Previews

Hands on with Minigolf Revolution: Pirate Park

Forget strolling the links... this could have you walking the plank

Hands on with Minigolf Revolution: Pirate Park

In a rare case of a game's title actually reflecting a wider theme than its immediate plot or storyline, Minigolf Revolution: Pirate Park is indicative of a rising popularity in golf games that have less to do with 550-yard, par-5 dog-legs over water, and more truck with novelty windmills.

Yes, minigolf – or, as we like to call it on this side of the Atlantic, crazy golf – is as hot as Lewis Hamilton right now. A rash of games has emerged over the past 12 months and this piratical effort, a kind of Pirates of the Caribbean meets the Put-Put Panorama, is the latest and, Gameloft hopes, the greatest.

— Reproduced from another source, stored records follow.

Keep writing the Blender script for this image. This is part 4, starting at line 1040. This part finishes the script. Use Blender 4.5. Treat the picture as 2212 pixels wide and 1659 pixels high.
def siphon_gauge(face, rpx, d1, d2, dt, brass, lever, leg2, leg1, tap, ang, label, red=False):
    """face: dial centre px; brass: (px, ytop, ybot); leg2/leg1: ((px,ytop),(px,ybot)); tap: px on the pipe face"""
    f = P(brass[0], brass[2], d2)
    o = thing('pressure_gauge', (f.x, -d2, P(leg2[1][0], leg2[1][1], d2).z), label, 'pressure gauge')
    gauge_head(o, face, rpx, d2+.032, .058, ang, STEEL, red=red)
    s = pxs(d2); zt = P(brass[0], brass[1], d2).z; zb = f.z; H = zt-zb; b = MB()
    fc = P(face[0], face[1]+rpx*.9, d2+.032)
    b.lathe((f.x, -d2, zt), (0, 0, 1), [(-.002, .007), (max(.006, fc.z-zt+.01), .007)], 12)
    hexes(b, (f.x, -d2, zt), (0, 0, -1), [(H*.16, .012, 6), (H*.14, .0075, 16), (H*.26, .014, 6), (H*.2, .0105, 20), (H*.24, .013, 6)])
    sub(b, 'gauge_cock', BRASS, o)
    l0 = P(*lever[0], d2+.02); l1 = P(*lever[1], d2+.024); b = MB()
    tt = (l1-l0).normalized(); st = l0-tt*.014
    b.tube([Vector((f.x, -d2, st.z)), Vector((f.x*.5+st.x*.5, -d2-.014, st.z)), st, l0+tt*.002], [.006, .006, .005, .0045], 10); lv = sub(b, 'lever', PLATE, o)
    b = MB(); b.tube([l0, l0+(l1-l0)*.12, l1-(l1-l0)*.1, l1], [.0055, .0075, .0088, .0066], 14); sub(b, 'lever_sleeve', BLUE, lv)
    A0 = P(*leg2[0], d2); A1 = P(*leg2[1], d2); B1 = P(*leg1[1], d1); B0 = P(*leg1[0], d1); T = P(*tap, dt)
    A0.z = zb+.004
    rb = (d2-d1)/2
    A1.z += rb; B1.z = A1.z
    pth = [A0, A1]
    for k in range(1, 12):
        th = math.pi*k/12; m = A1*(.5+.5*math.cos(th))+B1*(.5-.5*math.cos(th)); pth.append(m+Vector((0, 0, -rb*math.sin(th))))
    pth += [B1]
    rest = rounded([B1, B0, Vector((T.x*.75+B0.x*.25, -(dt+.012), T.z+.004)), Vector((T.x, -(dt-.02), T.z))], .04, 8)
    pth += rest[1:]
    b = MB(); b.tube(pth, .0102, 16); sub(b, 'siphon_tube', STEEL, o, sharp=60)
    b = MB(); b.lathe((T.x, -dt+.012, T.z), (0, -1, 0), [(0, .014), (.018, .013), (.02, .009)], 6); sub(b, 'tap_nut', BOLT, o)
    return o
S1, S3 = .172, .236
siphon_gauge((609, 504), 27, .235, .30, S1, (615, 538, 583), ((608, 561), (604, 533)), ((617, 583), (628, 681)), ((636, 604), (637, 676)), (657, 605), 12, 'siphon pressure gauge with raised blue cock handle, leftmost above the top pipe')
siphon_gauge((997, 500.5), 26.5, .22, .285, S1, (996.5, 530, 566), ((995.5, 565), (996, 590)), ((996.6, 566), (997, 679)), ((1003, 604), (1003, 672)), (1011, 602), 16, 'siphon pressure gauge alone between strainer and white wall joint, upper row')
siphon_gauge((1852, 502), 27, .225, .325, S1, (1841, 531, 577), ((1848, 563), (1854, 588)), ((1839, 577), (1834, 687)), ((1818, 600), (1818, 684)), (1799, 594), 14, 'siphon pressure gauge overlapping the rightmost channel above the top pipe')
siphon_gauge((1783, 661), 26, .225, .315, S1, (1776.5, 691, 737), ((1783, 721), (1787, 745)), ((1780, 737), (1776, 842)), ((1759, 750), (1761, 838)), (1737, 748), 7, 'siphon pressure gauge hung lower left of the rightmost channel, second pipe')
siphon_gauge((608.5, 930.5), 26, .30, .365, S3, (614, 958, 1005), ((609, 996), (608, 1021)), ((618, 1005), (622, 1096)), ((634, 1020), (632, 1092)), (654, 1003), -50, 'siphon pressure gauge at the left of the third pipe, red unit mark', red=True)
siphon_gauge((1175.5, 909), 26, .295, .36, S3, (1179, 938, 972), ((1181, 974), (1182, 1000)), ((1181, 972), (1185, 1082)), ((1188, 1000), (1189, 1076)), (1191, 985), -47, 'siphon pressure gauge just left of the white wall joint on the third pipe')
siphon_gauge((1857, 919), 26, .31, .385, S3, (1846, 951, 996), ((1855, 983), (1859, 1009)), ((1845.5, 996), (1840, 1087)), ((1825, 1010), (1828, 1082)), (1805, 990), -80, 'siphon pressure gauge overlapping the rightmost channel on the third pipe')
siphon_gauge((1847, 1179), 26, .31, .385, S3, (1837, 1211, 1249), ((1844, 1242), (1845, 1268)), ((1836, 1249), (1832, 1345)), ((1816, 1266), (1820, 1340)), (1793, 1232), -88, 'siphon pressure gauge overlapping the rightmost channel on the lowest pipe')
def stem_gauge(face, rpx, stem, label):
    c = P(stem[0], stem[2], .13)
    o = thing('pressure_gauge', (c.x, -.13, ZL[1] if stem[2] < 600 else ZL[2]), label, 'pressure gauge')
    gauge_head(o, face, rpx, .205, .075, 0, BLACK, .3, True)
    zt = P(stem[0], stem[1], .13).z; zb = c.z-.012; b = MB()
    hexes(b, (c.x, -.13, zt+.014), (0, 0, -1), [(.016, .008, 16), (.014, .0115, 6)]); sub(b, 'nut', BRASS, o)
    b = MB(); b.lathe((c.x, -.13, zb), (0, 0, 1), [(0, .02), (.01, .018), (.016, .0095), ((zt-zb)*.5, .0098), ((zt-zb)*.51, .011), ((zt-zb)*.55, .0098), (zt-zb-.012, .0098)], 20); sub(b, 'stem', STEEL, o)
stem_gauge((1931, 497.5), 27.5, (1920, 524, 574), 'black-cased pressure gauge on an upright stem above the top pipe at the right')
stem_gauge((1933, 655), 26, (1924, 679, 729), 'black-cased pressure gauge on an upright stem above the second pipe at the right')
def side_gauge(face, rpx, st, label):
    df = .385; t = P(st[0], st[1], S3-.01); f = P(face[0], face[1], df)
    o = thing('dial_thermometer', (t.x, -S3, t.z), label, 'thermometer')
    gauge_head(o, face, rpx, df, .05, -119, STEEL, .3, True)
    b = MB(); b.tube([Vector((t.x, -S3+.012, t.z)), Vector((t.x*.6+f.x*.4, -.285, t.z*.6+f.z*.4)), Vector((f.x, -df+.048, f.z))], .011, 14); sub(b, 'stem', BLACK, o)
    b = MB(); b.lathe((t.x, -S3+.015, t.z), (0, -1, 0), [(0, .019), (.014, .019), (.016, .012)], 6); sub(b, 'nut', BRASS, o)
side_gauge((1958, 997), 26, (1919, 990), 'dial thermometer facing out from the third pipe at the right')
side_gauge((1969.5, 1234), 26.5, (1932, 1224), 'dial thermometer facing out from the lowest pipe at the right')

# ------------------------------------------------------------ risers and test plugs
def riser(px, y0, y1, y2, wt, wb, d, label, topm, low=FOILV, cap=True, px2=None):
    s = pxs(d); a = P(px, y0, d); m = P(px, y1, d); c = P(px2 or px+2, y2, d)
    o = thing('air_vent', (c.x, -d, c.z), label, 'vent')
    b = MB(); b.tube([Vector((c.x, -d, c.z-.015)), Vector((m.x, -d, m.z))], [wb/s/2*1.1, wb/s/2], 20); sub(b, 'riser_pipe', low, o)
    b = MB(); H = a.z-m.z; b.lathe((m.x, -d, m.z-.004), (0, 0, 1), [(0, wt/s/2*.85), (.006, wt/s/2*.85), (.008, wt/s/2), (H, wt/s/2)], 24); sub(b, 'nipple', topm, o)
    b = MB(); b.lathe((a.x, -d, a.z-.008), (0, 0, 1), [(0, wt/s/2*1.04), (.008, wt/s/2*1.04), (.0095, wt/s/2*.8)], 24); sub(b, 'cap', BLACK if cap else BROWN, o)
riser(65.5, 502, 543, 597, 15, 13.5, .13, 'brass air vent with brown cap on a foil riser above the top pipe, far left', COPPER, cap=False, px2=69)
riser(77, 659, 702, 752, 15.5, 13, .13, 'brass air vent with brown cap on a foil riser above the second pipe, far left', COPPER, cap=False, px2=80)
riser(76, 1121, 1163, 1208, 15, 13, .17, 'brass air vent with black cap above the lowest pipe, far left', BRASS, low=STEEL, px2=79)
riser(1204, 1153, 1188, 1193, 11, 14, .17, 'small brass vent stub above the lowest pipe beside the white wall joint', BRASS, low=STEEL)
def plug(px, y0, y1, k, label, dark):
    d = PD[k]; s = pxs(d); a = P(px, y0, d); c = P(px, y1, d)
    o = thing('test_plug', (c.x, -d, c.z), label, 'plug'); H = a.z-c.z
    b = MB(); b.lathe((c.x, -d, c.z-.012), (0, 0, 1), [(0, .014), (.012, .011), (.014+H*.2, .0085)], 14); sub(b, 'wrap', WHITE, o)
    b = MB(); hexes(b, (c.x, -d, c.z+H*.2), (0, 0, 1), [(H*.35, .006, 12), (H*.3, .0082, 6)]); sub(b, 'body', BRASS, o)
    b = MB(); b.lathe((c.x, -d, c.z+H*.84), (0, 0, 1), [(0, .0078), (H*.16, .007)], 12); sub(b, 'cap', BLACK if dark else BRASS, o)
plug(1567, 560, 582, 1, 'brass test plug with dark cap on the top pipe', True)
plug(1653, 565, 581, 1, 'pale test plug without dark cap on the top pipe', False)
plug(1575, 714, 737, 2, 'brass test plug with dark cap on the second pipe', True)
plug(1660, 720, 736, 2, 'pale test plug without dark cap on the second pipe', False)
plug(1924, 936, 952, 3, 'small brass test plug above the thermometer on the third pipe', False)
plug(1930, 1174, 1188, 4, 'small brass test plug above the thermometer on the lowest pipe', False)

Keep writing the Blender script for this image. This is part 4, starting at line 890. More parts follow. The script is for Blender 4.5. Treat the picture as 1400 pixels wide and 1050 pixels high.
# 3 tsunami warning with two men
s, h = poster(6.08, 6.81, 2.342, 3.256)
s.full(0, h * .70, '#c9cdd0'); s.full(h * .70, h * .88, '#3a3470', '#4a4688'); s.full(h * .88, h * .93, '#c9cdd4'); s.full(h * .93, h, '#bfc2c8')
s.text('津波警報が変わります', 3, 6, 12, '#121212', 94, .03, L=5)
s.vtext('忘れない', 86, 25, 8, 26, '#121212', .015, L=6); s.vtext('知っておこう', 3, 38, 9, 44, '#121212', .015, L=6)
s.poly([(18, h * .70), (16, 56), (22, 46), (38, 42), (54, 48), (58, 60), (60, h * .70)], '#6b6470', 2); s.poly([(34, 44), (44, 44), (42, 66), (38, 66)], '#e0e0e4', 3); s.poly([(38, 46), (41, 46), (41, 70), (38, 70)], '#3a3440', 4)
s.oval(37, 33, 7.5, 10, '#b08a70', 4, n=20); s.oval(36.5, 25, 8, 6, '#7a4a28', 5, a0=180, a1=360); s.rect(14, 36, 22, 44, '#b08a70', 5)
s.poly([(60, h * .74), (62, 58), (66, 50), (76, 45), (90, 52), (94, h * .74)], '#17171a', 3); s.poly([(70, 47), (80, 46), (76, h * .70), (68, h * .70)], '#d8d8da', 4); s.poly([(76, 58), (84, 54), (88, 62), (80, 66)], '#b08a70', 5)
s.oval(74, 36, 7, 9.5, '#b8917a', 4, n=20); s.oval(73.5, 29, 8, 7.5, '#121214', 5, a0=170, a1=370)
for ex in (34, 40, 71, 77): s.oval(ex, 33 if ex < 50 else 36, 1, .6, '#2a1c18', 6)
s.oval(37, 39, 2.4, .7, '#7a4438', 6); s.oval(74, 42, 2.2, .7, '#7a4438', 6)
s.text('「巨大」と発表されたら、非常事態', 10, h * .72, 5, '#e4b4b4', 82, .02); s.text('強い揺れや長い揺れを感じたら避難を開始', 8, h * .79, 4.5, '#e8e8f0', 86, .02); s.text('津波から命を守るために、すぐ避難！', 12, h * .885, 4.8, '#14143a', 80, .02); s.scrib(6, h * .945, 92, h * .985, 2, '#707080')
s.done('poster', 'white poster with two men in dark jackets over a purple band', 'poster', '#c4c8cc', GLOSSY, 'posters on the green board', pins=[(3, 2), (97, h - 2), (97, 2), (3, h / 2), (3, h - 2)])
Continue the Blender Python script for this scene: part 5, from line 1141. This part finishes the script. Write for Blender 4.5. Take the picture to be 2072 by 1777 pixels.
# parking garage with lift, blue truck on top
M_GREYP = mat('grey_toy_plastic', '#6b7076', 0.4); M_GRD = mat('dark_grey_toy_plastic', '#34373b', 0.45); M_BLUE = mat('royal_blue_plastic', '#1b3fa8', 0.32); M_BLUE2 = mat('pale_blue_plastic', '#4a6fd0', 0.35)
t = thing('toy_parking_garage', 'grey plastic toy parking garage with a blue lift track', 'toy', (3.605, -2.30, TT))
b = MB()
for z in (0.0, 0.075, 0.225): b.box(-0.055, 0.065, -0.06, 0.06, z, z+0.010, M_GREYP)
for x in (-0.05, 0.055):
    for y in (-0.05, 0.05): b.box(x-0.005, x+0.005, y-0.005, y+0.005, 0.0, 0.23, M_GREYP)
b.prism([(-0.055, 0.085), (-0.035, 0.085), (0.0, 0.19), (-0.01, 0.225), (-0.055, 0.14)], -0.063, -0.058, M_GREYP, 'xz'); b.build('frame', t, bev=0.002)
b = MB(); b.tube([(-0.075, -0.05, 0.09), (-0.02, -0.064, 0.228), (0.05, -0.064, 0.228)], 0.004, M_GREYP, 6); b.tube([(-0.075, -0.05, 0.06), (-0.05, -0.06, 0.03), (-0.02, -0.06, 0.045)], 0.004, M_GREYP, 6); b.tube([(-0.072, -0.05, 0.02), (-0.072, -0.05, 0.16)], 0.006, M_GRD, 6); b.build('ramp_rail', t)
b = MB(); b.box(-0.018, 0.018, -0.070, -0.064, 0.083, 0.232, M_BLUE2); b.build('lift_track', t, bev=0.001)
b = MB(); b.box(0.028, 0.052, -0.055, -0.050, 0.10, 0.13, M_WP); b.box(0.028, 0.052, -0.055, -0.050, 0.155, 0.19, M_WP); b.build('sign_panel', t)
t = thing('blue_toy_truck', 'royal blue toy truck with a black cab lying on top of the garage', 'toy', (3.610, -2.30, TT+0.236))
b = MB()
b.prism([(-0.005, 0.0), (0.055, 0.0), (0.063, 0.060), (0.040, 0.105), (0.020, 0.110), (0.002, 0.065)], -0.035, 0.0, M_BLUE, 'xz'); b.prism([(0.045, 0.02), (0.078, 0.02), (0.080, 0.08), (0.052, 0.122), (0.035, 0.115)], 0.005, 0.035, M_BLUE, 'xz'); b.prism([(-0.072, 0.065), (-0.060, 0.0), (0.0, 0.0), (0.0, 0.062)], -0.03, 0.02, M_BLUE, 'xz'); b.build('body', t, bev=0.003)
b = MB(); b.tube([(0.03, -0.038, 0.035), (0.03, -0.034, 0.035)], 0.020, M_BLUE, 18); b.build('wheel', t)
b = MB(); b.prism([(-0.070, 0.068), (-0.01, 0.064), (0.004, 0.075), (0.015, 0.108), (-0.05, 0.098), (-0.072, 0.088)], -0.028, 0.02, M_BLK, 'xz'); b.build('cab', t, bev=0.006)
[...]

Set in three different Ahoy-inducing locales, you'll play as the by-now typical selection of minigolf fans who are out for a laugh on the links. So it is that you take on your virtual chums – and the perils of each level – in a series of championships.

So far, so par for the course.

But what looks to set Minigolf Revolution: Pirate Park apart from the competition is the amount of detail, and those little additions that the French game publisher has become renowned for.

Firstly, this is the first minigolf game we can recall that features you taking on end-of-level boss characters, each of whom must be beaten before you can hand in your scorecard. In the jungle level, for instance, this involves a Breakout-style barney, where you need to destroy barrels that a gorilla is leaping around on by hitting them with your ball.

The aiming system will enable you to achieve this with relative ease. You set the direction and power via a funky combination power bar and way marker that, while making it easy to get started, leaves enough in your hands to create a well-pitched learning curve.

There are plenty of hazards that'll make aiming more complicated, such as wind that blows your ball off-course and some tricky gradients that'll push your ball control to the limit. Aiding you are some tactically-placed hole boundaries, cannons, and pieces of eight which, when collected, yield helpful bonuses.

The physics engine, which was nearly complete in the version we were able to play, seems as though it's going to be accurate and rewarding. The ball behaves as you'd expect it, leaving you free to work the angles without distraction.

Finally, as is usual with Gameloft fare, it's all rendered in a vibrant, cartoon 2D style. Viewing proceedings from an isometric viewpoint doesn't harm the game at all, and it's hard to see how changing it would have made the game, and aiming in particular, any more accessible than it already is.

And therein lies the key to minigolf's resurging popularity: it's far easier to get to grips with than the latest Tiger Woods game. Minigolf Revolution: Pirate Park looks like it'll bring the booty in this regard when it climbs aboard your handset later this month.